«Para além da existência de dispositivos formais e de práticas
informais inerentes às lógicas de organização do poder e em particular, do
poder senhorial, os duques de Bragança também promoveram, desde a sua origem,
um conjunto de estratégias conscientes que direccionavam as acções da Casa. A
análise dos empreendimentos construtivos desenvolvida pelos duques enquanto
mecenas é muito relevante, na medida em que agregava condições para atrair à corte calipolense um conjunto
muito significativo de agentes criativos, nomeadamente músicos, pintores,
escultores e diplomatas. O desenvolvimento desta vida cortesã com pompa e
grandiosidade, revela que a dimensão de residência política tinha uma
influência decisiva nos hábitos de afirmação cultural da Casa de Bragança,
através da sua inestimável corte de província.

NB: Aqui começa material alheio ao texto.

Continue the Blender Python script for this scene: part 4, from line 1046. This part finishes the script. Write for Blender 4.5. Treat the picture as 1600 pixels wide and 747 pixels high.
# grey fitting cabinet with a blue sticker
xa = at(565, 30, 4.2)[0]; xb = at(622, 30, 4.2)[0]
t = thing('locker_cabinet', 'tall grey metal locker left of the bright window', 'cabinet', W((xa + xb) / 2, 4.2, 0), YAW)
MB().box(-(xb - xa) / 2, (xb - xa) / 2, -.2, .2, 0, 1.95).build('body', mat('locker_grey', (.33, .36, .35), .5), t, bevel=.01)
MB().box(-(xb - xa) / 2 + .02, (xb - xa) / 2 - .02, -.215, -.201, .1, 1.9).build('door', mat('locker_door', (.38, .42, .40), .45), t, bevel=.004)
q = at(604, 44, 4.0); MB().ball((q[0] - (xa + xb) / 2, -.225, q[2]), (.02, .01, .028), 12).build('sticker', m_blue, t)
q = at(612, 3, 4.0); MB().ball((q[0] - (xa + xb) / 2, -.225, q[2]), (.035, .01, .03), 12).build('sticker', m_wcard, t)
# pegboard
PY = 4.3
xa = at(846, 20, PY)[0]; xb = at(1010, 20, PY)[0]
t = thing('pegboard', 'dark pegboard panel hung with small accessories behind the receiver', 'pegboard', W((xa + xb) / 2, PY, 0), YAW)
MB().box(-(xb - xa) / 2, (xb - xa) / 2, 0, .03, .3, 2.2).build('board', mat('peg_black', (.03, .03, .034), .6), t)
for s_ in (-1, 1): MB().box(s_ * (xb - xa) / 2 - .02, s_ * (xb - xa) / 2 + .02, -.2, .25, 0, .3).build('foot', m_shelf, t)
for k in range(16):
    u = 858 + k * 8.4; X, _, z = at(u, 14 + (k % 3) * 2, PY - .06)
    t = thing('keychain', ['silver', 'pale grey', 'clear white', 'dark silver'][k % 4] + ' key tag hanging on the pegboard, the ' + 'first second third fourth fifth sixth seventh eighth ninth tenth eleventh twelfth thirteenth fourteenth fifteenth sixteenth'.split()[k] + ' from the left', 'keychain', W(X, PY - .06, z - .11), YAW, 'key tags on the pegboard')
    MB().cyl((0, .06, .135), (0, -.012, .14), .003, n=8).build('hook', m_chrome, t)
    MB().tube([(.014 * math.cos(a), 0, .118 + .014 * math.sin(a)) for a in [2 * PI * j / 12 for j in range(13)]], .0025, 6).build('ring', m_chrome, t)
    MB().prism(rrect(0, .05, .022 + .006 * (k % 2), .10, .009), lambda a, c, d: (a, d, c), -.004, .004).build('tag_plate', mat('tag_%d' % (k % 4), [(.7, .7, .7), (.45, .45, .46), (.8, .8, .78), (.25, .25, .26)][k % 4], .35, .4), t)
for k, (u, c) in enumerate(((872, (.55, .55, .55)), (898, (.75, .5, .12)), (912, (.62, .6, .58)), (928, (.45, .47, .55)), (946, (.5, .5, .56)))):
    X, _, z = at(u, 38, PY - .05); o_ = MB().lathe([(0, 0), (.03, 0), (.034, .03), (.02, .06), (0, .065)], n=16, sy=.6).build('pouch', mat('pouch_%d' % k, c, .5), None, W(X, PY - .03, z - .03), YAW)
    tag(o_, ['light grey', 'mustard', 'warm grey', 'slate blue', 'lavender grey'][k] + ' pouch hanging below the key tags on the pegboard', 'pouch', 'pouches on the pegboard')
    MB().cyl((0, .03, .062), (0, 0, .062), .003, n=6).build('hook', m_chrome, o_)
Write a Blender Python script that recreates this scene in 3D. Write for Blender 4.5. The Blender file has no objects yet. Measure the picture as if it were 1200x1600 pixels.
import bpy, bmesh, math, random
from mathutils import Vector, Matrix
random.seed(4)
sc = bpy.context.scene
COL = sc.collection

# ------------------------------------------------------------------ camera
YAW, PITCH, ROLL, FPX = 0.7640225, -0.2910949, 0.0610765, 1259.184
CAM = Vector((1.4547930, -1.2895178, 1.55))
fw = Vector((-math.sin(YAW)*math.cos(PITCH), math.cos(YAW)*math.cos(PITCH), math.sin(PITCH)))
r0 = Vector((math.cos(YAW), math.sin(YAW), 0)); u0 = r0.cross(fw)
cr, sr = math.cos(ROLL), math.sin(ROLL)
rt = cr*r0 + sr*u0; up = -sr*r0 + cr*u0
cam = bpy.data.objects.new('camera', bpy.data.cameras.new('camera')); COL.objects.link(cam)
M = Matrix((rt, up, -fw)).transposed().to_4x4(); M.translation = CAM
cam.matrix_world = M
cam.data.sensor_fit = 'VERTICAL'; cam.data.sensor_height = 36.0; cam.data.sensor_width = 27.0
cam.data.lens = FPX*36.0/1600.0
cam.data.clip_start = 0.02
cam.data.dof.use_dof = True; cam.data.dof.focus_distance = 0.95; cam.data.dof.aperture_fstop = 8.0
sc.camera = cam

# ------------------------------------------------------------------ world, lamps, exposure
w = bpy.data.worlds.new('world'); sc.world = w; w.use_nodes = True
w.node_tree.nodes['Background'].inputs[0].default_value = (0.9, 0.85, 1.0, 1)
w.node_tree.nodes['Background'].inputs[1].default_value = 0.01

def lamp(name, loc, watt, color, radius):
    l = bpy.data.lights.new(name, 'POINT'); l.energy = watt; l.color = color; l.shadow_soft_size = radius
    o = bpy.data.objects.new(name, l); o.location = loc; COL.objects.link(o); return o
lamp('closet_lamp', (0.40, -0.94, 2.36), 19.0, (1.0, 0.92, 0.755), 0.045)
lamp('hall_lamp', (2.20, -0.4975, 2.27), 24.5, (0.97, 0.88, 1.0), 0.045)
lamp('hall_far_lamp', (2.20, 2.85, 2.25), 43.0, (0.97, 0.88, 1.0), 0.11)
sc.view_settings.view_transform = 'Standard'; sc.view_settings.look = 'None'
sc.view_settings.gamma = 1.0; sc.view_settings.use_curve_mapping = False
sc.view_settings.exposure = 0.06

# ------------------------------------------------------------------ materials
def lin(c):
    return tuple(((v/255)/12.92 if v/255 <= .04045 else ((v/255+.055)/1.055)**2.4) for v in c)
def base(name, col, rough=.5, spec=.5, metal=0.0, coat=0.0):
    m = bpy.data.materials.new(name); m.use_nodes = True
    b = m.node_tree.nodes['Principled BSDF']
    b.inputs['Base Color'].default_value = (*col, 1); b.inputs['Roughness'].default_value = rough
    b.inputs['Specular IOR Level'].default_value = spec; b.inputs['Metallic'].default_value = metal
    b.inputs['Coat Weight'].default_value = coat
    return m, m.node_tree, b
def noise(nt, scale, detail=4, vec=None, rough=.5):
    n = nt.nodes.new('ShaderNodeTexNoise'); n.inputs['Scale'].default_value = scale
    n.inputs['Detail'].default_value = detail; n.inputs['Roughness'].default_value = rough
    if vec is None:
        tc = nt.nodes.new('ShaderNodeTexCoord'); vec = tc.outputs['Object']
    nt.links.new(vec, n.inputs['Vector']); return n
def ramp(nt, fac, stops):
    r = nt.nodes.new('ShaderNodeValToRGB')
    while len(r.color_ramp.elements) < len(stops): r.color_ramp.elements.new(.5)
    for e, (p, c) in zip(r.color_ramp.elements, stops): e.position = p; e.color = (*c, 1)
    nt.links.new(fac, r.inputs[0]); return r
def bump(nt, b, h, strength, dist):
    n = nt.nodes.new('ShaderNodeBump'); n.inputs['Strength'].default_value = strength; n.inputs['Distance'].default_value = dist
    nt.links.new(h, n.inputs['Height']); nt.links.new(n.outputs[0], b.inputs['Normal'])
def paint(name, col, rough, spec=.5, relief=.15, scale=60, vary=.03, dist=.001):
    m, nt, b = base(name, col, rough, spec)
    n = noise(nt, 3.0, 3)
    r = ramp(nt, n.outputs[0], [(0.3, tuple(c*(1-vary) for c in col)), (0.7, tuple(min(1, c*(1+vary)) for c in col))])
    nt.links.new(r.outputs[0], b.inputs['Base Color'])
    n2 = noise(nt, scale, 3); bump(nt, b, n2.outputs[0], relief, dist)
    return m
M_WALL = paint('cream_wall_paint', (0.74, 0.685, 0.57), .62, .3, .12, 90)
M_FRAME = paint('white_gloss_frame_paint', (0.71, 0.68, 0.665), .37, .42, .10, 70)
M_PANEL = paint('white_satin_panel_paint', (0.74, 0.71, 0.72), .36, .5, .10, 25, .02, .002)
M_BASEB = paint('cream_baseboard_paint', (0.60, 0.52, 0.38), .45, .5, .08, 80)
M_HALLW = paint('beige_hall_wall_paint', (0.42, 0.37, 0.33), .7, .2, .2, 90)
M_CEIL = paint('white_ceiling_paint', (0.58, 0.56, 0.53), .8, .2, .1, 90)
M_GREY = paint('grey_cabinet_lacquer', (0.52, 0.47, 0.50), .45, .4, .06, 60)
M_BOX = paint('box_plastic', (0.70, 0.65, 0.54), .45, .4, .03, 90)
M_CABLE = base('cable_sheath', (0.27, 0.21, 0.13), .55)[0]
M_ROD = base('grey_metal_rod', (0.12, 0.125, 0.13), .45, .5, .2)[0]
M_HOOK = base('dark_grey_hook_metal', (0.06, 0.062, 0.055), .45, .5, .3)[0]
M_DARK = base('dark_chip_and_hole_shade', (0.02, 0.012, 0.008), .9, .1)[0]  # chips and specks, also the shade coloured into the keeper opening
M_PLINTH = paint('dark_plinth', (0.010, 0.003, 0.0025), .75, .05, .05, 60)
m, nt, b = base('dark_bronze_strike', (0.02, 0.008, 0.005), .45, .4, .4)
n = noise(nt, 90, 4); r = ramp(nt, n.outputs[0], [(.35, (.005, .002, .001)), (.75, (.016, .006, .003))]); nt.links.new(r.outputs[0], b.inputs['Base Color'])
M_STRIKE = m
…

Esta estrutura arquitectónica, enquanto espaço simbólico do sistema de
dominação política, era igualmente um lugar de organização de relações de
poder. A estruturação e a reprodução dessas relações implicava a existência de
um conjunto de regras, de normas e de procedimentos que definiam o
enquadramento formal do exercício do poder senhorial. O que também importa
ressalvar é que de entre todos os viajantes ilustres que estiveram nesta
localidade através dos séculos, nenhum, certamente veio de região mais longínqua
e exótica do que os quatro fidalgos de Kyushu.
Recordamos o facto deste local ter sido visitado por várias comitivas e
embaixadas, ao longo do tempo, o que nos revela, mais uma vez, que o Paço dos
Duques em Vila Viçosa era de facto um importante centro político, social e cultural,
como iremos também frisar ao longo desta análise. O Paço tornara-se um lugar de
tanto prestígio que acolhe personalidades como o cardeal Alexandrino, legado do
papa Pio V (1571), o vice-rei
cardeal Alberto de Áustria (1584),
os membros da 1ª embaixada japonesa a visitar uma corte europeia (1584), ou o duque Rainúncio de Parma (1601), visitas estas de que nos
deixaram relatos circunstanciados os cronistas calipolenses, caso de Lobo Vogado
(1603), Morais Sardinha (1618), Diogo Ferreira Figueroa (1633) e António de Oliveira Cardonega
(1683).
À semelhança do que aconteceu noutras cidades, também em Vila Viçosa se
gerou um clima de grande curiosidade em torno desta visita. Este processo de
aculturação, bem visível nos relatos que chegaram até aos nossos dias e que nos
falam do interesse dos japoneses pela língua e cultura portuguesas, pela caça e
gastronomia, pela música e pelas artes decorativas, também revela o fascínio
pela indumentária e pelos rituais dos japoneses. Salientamos que a precoce
idade de todos os intervenientes, o duque e os seus irmãos teriam sensivelmente
a mesma idade dos embaixadores japoneses, compreendida entre os 12 e os 15 anos,
o que certamente terá sido propiciador de um relacionamento menos formal e mais
próximo, bem visível no episódio da caçada na Tapada ducal e no passeio dado no
interior do Paço, por Duarte, um dos irmãos do duque Teodósio II com o hitatare, um robe típico dos
samurais, e hakanu, calças
japonesas, por ordem da duquesa D. Catarina e presenciado, na sua fase final,
pelos curiosos elementos da Corte Brigantina». In Tiago Salgueiro, Do Japão para
o Alentejo, A Embaixada Tenshö em Vila Viçosa no ano de 1584, A Jornada
Espiritual dos 4 samurais japoneses na Callipole de quinhentos…, Chiado
Editora, 2012, ISBN 978-989-697-670-5.